An insight into the sodium-ion and lithium-ion storage properties of CuS/graphitic carbon nitride nanocomposite

Abstract

Metal sulfides are gaining prominence as conversion anode materials for lithium/sodium ion batteries due to their higher specific capacities but suffers from low stability and reversibility issues. In this work, the electrochemical properties of CuS anode material has been successfully enhanced by its composite formation using graphitic carbon nitride (g-C₃N₄). The CuS nanoparticles are distributed evenly in the exfoliated g-C₃N₄ matrix rendering higher electronic conductivity and space for volume alterations during the repeated discharge/charge cycles. The 0.8CuS:0.2g-C₃N₄ composite when used as an anode for lithium ion coin cell exhibits a reversible capacity of 478.4 mA h g⁻¹ at a current rate of 2.0 A g⁻¹ after a run of 1000 cycles which is better than that reported for CuS composites with any other carbon-based matrix. The performance is equally impressive when 0.8CuS:0.2g-C₃N₄ composite is used as an anode in a sodium ion coin cell and a reversible capacity of 408 mA h g⁻¹ is obtained at a current rate of 2.0 A g⁻¹ after a run of 800 cycles.

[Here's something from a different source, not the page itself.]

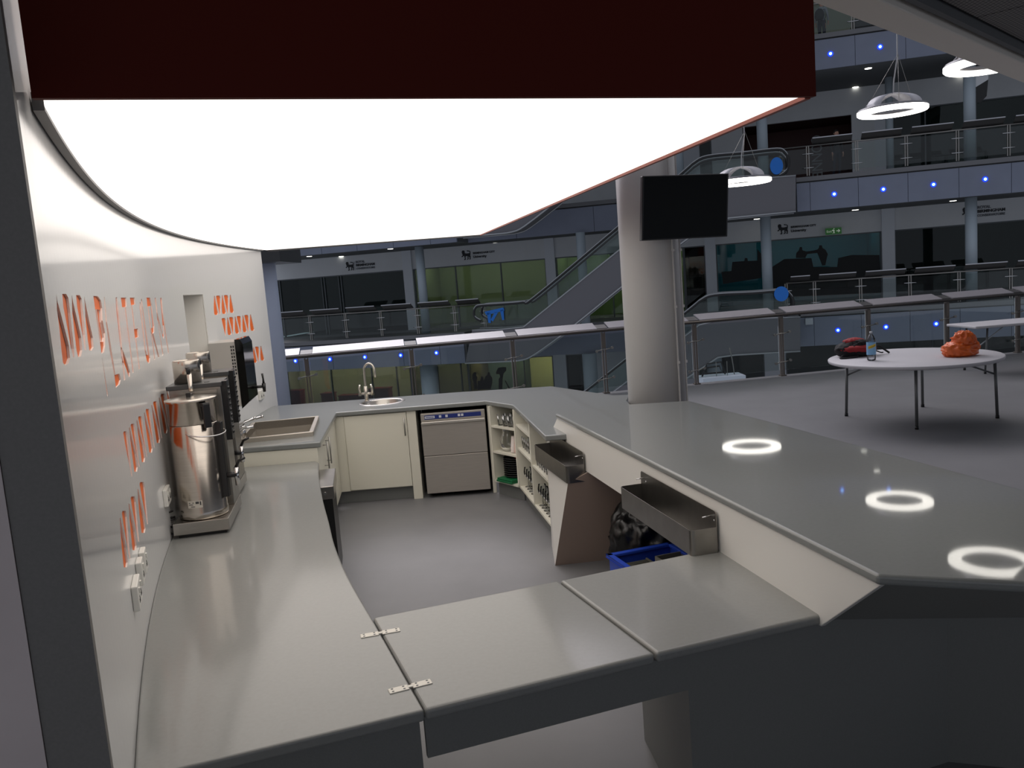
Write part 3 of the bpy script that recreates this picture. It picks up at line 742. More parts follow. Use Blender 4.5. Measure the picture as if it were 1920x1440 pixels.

A sodium ion full cell with NVP cathode and 0.8CuS:0.2g-C₃N₄ composite anode has been fabricated and cycled for 100 runs at a current rate of 0.1 A g⁻¹. It can be inferred that the g-C₃N₄ matrix improves the ion transfer properties, alleviates the volume alteration happening in the anode during the discharge/charge process and also helps in preventing the leaching of polysulfides generated during the electrochemical process.